Bluesland (2010)
A Portrait of American Music
Studio: EuroArts 2057168 (Distrib. by Naxos) [3/30/10]
Video: 4:3
Audio: English PCM mono 2.0
Subtitles: French, German
Length: 85 minutes
Rating: ****
(Performances by Bessie Smith, Son House, Jimmy Rushing, Big Bill Broonzy, Sonny Boy Williamson, Muddy Waters, T-Bone Walker, B.B. King and many others)
What makes Bluesland a special DVD is that it covers the full gamut of American blues music. Covering from turn-of-the-century jug bands all the way up to 1960s white and English electric rock groups influenced by different blues genres, this DVD provides perhaps one of the most comprehensive 85 minutes you’ll find on the history of the blues.
Narrated by Keith David, one of the main narrators of the Ken Burns music series, we start at the beginning of the 20th Century with the influence of African slave rhythms and enter the Mississippi Delta and Piedmont regions with Son House, Charlie Patton, and Blind Willie McTell. From call and response to the 12 bar blues, and the popularity of the 12 string guitar, early blues is heavily covered.

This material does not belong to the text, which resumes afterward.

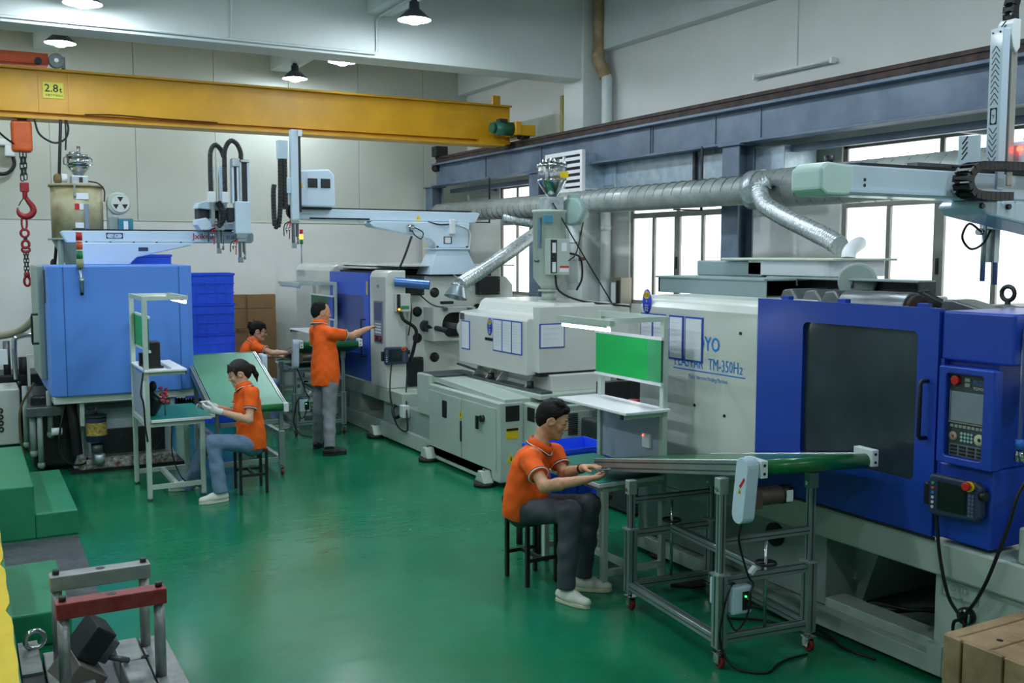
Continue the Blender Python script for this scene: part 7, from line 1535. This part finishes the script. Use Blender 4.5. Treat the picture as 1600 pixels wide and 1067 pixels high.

Rare film of Leadbelly singing Pick a Bale of Cotton, and Texas blues from Blind Lemon Jefferson brings the viewer into the 1920s. African and Caribbean rhythms converge in New Orleans. Buddy Bolden and Jelly Roll Morton appear. The piano’s influence with Boogie Woogie and Barrelhouse are covered with Albert Ammons, Meade Lux Lewis, and Roosevelt Sykes.
Crossover artists such as Lonnie Johnson (whose longevity covered five decades), Louis Armstrong, and Bessie Smith show the integration of jazz and blues.
One of the highlights of Bluesland is rare footage, such as Sonny Boy Williamson on the King Biscuit Hour. Music historians Robert Palmer and Albert Murray put their perspective on how electric blues emerged from the migration to Chicago from the South because of the need for work. Much time is spent with Elmore James, Muddy Waters, Willie Dixon, and other Chicago bluesmen.
Just as blues merged into jazz, we witness the early onset of rock n’ roll as Louis Jordan’s jump blues influenced Chuck Berry and Bo Diddley.
At the end of 85 minutes of restored video, an attentive viewer will find that without the blues, 20th Century American popular music would never have developed into the musical stew that we love today.